◆ **Short problem**
Up to and including the line with "R = math.radians", write out the listing from its first line, minus the pictures.

** begin Raw data **

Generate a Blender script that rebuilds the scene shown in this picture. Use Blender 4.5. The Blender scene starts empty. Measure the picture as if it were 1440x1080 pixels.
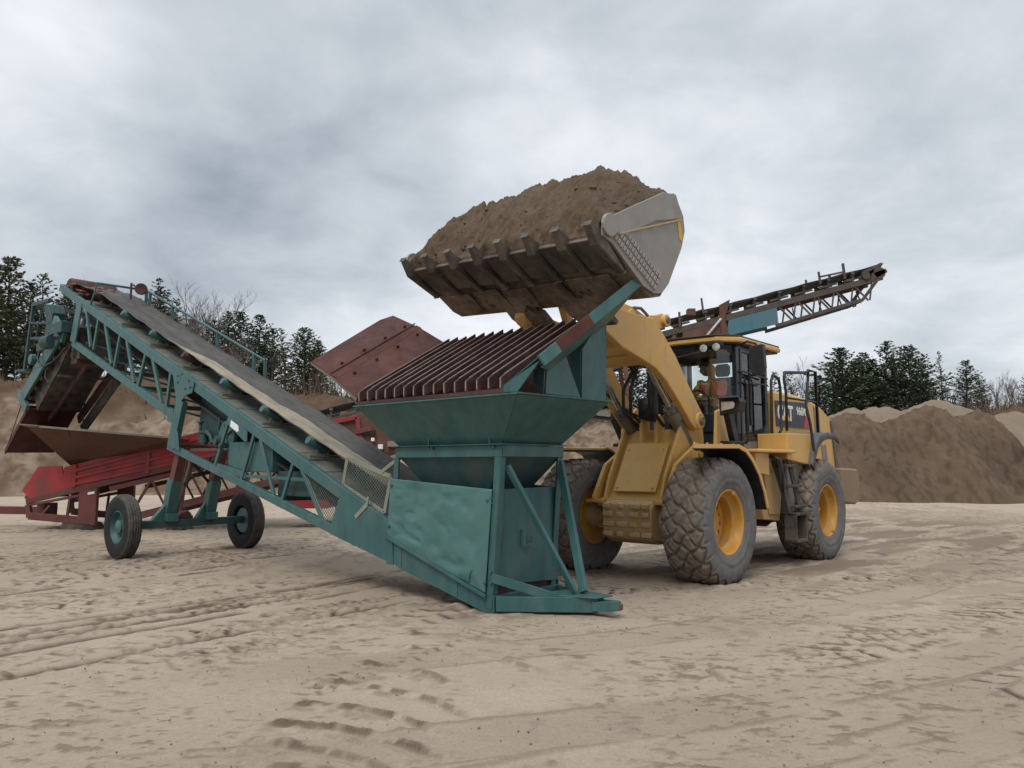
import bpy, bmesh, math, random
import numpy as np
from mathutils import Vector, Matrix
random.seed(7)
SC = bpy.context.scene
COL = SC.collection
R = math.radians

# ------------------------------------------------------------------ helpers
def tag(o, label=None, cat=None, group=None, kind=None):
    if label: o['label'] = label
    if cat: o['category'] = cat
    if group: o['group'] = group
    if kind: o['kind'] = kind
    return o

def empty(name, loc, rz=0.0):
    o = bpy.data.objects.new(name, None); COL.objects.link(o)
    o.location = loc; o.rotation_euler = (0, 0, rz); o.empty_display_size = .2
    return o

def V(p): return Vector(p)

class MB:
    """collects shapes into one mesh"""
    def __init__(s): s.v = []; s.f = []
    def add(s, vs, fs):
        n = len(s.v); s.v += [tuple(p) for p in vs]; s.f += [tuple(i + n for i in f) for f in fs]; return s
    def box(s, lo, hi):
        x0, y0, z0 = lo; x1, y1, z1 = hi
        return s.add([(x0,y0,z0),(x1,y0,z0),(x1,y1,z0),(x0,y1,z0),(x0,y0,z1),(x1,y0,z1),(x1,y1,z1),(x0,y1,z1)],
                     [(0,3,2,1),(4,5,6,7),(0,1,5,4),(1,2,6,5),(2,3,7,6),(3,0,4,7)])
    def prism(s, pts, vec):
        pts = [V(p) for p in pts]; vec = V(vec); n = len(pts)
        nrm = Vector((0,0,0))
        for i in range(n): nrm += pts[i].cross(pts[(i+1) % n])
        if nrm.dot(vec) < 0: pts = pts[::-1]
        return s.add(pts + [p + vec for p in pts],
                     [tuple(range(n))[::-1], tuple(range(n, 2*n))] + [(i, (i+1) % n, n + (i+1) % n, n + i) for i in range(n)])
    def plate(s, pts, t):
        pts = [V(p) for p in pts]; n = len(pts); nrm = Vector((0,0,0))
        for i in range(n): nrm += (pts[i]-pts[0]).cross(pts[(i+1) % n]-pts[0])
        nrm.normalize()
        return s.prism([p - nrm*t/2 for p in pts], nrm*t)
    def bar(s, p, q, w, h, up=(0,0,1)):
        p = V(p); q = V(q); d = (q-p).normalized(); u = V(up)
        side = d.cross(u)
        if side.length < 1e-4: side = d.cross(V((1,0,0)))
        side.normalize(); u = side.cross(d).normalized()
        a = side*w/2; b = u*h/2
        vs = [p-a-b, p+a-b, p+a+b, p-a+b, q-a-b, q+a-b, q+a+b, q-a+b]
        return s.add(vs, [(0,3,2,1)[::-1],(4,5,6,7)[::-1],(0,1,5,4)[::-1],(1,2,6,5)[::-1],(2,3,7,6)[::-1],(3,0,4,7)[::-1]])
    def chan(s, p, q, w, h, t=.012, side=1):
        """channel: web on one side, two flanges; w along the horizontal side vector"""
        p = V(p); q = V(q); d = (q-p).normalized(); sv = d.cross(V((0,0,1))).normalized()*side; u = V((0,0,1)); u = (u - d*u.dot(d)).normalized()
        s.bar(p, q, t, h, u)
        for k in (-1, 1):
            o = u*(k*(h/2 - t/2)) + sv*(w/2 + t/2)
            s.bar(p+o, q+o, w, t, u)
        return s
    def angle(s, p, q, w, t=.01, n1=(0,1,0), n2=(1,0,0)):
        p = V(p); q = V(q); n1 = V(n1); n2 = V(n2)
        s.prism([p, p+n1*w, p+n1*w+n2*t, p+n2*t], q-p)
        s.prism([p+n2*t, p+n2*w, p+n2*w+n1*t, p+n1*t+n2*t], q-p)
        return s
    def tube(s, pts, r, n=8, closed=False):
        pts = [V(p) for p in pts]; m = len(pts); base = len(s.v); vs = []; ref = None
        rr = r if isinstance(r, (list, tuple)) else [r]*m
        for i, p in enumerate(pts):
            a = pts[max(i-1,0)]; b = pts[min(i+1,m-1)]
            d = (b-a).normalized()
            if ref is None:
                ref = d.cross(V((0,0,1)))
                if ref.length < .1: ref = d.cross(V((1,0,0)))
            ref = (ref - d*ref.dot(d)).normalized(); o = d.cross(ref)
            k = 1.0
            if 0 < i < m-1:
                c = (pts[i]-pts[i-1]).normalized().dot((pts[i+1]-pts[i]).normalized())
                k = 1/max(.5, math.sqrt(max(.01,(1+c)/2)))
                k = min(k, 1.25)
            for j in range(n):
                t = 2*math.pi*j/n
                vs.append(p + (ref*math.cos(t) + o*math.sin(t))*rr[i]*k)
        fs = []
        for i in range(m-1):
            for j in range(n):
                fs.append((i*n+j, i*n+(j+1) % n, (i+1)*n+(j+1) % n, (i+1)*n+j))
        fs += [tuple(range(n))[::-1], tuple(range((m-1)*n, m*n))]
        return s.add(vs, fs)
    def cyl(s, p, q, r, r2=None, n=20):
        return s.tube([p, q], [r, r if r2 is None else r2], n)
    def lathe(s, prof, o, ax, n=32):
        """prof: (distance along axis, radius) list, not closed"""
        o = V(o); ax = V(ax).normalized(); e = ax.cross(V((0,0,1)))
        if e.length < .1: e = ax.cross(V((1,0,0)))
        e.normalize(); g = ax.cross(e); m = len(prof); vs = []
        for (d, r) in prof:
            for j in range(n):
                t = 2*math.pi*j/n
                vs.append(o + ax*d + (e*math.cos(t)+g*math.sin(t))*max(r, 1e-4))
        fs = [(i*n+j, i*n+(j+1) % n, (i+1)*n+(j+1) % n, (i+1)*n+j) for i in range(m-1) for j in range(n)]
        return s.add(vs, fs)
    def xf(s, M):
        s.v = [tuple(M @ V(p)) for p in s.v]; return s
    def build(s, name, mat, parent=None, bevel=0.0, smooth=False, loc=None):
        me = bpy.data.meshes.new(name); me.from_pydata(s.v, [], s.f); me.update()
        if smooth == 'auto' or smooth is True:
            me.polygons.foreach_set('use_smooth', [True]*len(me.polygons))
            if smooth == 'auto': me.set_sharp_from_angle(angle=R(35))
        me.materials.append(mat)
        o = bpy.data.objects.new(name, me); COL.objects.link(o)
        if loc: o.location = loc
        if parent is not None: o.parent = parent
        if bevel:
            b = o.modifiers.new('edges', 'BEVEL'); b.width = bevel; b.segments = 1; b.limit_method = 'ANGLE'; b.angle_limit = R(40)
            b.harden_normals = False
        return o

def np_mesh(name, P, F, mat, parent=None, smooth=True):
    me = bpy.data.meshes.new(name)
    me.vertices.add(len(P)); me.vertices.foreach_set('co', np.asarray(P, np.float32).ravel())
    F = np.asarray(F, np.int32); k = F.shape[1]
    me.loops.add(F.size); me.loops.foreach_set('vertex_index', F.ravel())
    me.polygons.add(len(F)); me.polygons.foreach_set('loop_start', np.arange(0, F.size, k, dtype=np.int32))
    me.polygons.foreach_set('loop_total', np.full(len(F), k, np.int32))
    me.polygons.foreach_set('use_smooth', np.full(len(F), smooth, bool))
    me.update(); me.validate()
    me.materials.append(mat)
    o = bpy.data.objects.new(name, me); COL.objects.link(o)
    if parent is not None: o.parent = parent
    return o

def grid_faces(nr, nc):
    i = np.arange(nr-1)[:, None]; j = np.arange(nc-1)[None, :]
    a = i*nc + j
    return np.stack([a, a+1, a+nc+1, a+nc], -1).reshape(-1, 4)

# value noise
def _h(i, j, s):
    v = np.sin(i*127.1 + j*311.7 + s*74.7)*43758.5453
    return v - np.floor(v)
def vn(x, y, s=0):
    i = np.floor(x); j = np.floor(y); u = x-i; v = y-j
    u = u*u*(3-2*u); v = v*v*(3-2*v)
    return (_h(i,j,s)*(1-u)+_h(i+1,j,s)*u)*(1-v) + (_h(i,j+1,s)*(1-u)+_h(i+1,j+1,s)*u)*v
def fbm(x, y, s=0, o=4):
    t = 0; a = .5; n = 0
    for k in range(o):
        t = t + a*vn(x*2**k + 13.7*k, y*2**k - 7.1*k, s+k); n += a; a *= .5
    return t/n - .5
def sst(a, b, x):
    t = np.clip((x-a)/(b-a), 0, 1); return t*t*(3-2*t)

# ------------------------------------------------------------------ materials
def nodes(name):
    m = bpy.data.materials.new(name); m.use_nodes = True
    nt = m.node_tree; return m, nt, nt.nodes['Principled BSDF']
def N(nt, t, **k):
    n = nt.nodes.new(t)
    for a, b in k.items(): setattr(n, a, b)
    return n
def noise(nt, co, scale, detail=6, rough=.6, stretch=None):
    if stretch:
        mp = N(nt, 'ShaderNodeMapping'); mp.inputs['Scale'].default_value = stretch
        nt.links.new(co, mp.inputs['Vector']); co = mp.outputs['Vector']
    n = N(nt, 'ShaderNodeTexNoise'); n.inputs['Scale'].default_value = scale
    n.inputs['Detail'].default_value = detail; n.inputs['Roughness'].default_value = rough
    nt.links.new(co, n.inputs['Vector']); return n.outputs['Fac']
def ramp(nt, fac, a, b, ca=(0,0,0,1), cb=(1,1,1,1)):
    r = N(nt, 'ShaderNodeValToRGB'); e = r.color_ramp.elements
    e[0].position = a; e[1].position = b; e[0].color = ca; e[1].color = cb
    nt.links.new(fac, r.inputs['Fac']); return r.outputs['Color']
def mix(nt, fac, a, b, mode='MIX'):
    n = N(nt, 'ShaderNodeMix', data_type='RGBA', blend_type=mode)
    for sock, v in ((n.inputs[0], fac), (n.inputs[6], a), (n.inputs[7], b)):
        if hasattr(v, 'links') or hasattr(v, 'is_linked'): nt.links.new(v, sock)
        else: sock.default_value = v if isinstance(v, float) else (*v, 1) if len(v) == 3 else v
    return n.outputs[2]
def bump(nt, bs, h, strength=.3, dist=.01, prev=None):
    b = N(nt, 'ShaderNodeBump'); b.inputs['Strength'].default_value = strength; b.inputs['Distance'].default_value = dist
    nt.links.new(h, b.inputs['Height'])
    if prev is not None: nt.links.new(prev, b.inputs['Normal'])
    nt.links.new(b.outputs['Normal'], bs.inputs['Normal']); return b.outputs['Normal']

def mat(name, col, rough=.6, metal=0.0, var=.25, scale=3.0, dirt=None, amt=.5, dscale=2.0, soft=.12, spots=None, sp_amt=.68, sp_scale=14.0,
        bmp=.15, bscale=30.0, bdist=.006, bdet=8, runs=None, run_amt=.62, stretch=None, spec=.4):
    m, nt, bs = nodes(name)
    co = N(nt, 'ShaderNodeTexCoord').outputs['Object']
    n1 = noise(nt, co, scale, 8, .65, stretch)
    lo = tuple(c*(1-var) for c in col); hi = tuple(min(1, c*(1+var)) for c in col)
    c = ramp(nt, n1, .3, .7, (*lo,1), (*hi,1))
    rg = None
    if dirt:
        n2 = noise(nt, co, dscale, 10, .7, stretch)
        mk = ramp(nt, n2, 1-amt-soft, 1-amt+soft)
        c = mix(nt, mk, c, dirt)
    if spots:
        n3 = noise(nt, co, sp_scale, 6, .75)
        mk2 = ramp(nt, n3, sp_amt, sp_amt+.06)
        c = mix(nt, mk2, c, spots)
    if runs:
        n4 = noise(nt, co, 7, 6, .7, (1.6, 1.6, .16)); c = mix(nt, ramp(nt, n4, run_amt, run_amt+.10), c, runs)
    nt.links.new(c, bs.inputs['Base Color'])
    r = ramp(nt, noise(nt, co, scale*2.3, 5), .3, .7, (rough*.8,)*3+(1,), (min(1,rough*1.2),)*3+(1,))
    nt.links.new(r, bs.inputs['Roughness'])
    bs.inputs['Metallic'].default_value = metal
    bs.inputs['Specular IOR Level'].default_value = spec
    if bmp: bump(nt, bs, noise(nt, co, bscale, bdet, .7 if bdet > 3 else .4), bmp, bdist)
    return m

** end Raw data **

◆ **Task result**
Generate a Blender script that rebuilds the scene shown in this picture. Use Blender 4.5. The Blender scene starts empty. Measure the picture as if it were 1440x1080 pixels.
import bpy, bmesh, math, random
import numpy as np
from mathutils import Vector, Matrix
random.seed(7)
SC = bpy.context.scene
COL = SC.collection
R = math.radians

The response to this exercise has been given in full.